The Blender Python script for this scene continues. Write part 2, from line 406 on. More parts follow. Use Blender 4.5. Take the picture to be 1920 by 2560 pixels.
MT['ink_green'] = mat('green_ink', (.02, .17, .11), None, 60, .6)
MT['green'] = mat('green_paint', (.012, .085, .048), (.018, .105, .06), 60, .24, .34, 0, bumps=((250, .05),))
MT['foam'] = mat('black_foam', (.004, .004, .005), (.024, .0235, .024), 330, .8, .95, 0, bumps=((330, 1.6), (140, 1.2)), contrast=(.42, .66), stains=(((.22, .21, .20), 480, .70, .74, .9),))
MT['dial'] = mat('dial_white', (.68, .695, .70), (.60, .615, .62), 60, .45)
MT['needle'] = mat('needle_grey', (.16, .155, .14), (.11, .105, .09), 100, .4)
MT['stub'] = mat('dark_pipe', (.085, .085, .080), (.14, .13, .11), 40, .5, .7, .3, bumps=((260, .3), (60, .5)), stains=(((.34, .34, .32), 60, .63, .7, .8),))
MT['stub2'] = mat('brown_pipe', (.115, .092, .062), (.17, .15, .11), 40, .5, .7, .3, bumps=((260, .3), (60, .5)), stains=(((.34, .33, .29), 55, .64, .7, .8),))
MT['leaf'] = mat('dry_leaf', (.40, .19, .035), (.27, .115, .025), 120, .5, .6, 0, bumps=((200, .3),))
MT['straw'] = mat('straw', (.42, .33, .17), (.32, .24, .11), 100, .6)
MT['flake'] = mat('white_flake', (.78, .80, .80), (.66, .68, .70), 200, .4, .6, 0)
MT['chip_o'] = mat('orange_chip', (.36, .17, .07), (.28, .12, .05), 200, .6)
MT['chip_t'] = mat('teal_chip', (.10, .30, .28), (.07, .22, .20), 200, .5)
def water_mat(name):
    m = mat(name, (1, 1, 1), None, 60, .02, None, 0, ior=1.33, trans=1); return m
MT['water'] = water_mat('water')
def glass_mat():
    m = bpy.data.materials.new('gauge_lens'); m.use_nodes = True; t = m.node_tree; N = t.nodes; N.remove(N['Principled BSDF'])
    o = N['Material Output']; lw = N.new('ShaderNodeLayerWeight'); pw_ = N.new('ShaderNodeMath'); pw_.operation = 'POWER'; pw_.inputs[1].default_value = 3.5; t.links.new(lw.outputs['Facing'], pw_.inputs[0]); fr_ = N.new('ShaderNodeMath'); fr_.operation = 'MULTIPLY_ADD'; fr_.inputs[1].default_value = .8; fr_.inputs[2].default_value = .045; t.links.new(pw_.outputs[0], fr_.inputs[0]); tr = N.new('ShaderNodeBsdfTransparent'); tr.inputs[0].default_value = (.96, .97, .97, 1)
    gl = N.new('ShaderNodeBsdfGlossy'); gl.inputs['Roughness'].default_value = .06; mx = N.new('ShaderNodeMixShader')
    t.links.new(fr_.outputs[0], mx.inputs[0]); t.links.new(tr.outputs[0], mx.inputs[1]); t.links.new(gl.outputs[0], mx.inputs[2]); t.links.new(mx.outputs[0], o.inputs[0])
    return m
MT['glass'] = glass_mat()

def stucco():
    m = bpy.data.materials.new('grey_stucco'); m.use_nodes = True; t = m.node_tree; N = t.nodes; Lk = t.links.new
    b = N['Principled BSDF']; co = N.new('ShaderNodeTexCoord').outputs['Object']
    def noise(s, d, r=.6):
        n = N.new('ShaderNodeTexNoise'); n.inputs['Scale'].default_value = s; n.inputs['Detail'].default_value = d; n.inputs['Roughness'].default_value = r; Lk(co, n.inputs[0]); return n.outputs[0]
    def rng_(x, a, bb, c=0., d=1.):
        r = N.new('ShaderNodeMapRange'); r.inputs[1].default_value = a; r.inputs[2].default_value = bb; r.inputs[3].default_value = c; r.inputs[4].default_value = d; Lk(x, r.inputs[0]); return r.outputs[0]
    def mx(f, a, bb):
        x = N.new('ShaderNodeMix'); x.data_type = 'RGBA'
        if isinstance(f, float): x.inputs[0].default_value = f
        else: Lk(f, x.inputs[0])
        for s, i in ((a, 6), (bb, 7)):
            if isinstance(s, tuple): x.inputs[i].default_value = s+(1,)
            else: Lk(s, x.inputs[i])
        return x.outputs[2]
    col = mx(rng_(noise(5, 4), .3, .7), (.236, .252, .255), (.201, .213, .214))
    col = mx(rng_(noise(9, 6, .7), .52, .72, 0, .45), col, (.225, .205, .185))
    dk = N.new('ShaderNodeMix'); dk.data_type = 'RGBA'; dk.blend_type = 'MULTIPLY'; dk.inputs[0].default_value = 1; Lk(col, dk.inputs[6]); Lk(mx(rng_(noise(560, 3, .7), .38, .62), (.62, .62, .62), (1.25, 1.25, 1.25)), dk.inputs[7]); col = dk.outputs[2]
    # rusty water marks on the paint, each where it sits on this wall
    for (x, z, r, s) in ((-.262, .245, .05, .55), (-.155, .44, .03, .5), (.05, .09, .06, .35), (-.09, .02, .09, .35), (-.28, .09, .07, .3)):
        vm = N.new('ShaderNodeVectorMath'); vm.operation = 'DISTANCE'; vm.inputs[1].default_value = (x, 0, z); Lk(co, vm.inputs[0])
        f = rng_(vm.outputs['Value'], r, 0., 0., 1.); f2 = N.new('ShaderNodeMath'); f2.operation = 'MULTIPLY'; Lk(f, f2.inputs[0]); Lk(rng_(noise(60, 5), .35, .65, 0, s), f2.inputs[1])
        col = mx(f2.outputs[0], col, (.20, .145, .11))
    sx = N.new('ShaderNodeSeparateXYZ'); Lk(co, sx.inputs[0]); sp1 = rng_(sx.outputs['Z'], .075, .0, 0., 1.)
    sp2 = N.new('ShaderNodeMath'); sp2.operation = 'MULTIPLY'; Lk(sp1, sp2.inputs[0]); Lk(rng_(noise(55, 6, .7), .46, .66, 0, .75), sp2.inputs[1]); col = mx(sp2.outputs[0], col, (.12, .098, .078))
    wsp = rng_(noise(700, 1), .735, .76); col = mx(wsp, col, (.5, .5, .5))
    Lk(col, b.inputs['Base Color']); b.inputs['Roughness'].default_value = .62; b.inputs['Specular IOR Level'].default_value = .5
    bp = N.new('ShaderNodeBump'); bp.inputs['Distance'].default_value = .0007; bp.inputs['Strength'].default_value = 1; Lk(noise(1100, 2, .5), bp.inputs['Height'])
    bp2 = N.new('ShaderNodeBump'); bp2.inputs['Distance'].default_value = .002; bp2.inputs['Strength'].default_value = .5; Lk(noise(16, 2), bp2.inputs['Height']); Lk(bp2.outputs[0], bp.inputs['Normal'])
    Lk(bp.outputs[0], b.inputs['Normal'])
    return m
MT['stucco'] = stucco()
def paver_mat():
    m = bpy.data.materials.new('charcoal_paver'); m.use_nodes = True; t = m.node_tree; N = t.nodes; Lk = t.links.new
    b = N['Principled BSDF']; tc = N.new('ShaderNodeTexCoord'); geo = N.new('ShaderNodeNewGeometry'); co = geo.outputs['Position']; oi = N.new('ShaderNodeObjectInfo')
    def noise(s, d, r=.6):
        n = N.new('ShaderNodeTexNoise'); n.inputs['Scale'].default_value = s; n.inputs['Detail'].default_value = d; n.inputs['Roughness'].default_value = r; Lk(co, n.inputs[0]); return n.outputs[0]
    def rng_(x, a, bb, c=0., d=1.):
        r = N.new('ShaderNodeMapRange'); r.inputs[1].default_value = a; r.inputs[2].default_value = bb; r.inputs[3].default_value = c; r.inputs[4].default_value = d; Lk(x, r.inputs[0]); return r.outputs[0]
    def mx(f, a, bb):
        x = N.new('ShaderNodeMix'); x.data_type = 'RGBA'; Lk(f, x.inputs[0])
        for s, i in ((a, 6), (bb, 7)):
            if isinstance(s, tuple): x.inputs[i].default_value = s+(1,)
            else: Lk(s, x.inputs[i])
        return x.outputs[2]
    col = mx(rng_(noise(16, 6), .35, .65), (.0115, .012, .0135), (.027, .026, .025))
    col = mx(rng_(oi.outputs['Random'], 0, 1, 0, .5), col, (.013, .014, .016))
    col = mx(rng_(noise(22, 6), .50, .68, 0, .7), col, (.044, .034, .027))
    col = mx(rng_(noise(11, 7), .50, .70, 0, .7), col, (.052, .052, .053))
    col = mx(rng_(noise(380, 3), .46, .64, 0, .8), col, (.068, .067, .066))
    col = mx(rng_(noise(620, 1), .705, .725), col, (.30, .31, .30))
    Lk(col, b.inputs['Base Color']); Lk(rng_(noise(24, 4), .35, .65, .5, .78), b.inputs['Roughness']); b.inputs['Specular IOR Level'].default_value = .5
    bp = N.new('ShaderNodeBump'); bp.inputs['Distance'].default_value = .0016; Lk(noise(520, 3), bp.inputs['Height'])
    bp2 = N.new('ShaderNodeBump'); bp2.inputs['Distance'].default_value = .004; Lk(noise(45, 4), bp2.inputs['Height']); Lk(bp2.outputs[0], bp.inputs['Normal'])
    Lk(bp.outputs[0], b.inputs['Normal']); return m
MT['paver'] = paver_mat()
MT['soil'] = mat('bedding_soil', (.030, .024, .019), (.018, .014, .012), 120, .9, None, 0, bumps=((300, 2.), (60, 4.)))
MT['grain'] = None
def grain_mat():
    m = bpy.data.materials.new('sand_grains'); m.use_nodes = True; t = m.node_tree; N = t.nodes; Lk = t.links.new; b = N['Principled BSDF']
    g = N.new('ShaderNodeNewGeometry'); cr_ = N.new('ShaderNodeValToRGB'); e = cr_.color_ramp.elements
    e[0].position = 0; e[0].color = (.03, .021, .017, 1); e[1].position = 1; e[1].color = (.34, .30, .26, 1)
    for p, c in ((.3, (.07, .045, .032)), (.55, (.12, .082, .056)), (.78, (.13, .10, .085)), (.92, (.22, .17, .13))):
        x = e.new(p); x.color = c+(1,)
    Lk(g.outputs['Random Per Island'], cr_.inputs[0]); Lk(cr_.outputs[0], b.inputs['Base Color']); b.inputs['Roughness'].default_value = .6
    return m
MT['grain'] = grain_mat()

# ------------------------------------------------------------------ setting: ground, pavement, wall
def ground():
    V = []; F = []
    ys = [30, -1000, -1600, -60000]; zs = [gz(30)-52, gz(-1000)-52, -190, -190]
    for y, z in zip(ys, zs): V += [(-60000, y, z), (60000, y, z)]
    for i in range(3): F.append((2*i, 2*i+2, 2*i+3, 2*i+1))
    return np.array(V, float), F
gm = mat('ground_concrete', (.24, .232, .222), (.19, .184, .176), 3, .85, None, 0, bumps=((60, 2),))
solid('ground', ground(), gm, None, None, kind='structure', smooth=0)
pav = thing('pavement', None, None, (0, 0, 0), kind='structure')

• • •

Objective: Identify which lines contain the word "this" and copy each one.

Completed exercise:
The Blender Python script for this scene continues. Write part 2, from line 406 on. More parts follow. Use Blender 4.5. Take the picture to be 1920 by 2560 pixels.
    # rusty water marks on the paint, each where it sits on this wall